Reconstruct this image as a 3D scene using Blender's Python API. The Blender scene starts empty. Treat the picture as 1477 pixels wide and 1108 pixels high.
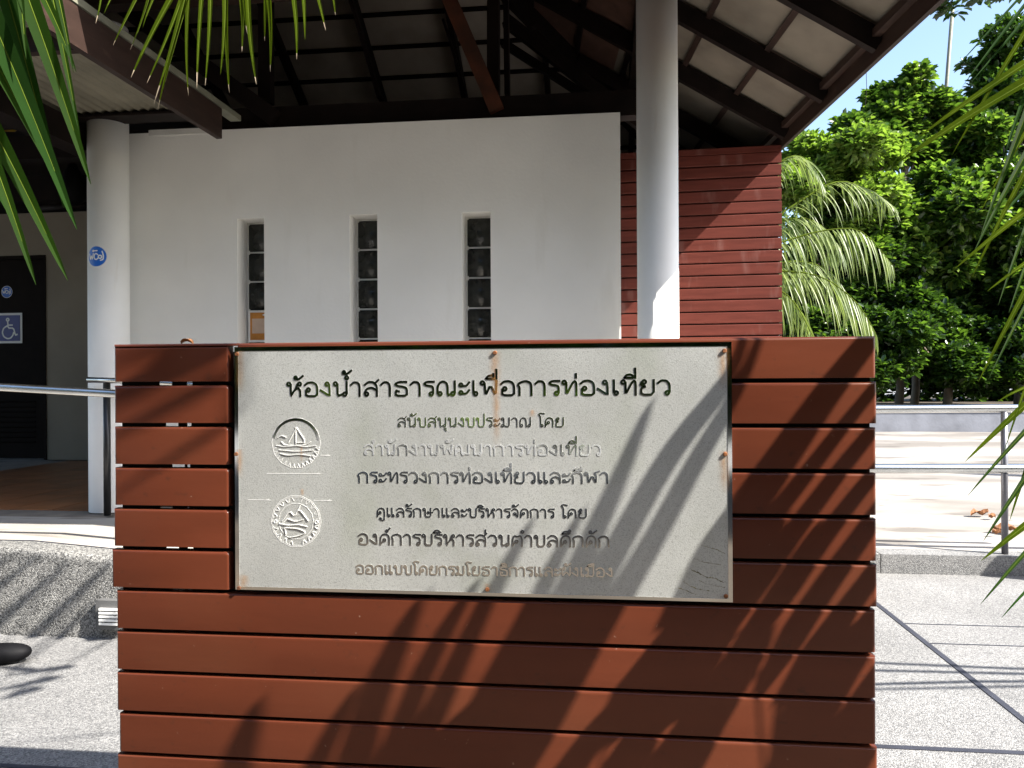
import bpy, bmesh, math, random
import numpy as np
from mathutils import Vector
R = math.radians
rng = random.Random(7)
sc = bpy.context.scene
COL = sc.collection
# ------------------------------------------------------------------ camera
TH = R(6.4); RHO = 0.005; CZ = 1.23; F = 1108.0
cr0 = Vector((math.cos(TH), math.sin(TH), 0)); fw = Vector((-math.sin(TH), math.cos(TH), 0)); up0 = Vector((0, 0, 1))
cr = cr0 * math.cos(RHO) - up0 * math.sin(RHO)
cu = up0 * math.cos(RHO) + cr0 * math.sin(RHO)
cam = bpy.data.objects.new('camera', bpy.data.cameras.new('camera')); COL.objects.link(cam); sc.camera = cam
from mathutils import Matrix
M = Matrix((cr, cu, -fw)).transposed().to_4x4(); M.translation = (0, 0, CZ); cam.matrix_world = M
cam.data.lens = 36 * F / 1477; cam.data.sensor_width = 36; cam.data.clip_end = 2000; cam.data.clip_start = 0.05
# ------------------------------------------------------------------ light
S = Vector((2.75, -1.0, 2.7))            # towards the sun, per metre of depth
ELEV = math.atan2(S.z, math.hypot(S.x, S.y)); AZ = math.atan2(S.x, S.y)
w = bpy.data.worlds.new('World'); sc.world = w; w.use_nodes = True
nt = w.node_tree; sky = nt.nodes.new('ShaderNodeTexSky'); sky.sky_type = 'NISHITA'; sky.sun_disc = False
sky.sun_elevation = ELEV; sky.sun_rotation = AZ; sky.air_density = 1.0; sky.dust_density = 1.5; sky.ozone_density = 1.0
nt.links.new(sky.outputs[0], nt.nodes['Background'].inputs[0]); nt.nodes['Background'].inputs[1].default_value = 0.105
sl = bpy.data.lights.new('sun', 'SUN'); sl.energy = 5.0; sl.angle = R(0.5); sl.color = (1, 0.95, 0.87)
so = bpy.data.objects.new('sun', sl); COL.objects.link(so); so.rotation_euler = S.to_track_quat('Z', 'Y').to_euler(); so.location = (6, -4, 9)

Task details
Reproduce each line exactly, please, except for any pictures.

The output
Reconstruct this image as a 3D scene using Blender's Python API. The Blender scene starts empty. Treat the picture as 1477 pixels wide and 1108 pixels high.
import bpy, bmesh, math, random
import numpy as np
from mathutils import Vector
R = math.radians
rng = random.Random(7)
sc = bpy.context.scene
COL = sc.collection
# ------------------------------------------------------------------ camera
TH = R(6.4); RHO = 0.005; CZ = 1.23; F = 1108.0
cr0 = Vector((math.cos(TH), math.sin(TH), 0)); fw = Vector((-math.sin(TH), math.cos(TH), 0)); up0 = Vector((0, 0, 1))
cr = cr0 * math.cos(RHO) - up0 * math.sin(RHO)
cu = up0 * math.cos(RHO) + cr0 * math.sin(RHO)
cam = bpy.data.objects.new('camera', bpy.data.cameras.new('camera')); COL.objects.link(cam); sc.camera = cam
from mathutils import Matrix
M = Matrix((cr, cu, -fw)).transposed().to_4x4(); M.translation = (0, 0, CZ); cam.matrix_world = M
cam.data.lens = 36 * F / 1477; cam.data.sensor_width = 36; cam.data.clip_end = 2000; cam.data.clip_start = 0.05
# ------------------------------------------------------------------ light
S = Vector((2.75, -1.0, 2.7))            # towards the sun, per metre of depth
ELEV = math.atan2(S.z, math.hypot(S.x, S.y)); AZ = math.atan2(S.x, S.y)
w = bpy.data.worlds.new('World'); sc.world = w; w.use_nodes = True
nt = w.node_tree; sky = nt.nodes.new('ShaderNodeTexSky'); sky.sky_type = 'NISHITA'; sky.sun_disc = False
sky.sun_elevation = ELEV; sky.sun_rotation = AZ; sky.air_density = 1.0; sky.dust_density = 1.5; sky.ozone_density = 1.0
nt.links.new(sky.outputs[0], nt.nodes['Background'].inputs[0]); nt.nodes['Background'].inputs[1].default_value = 0.105
sl = bpy.data.lights.new('sun', 'SUN'); sl.energy = 5.0; sl.angle = R(0.5); sl.color = (1, 0.95, 0.87)
so = bpy.data.objects.new('sun', sl); COL.objects.link(so); so.rotation_euler = S.to_track_quat('Z', 'Y').to_euler(); so.location = (6, -4, 9)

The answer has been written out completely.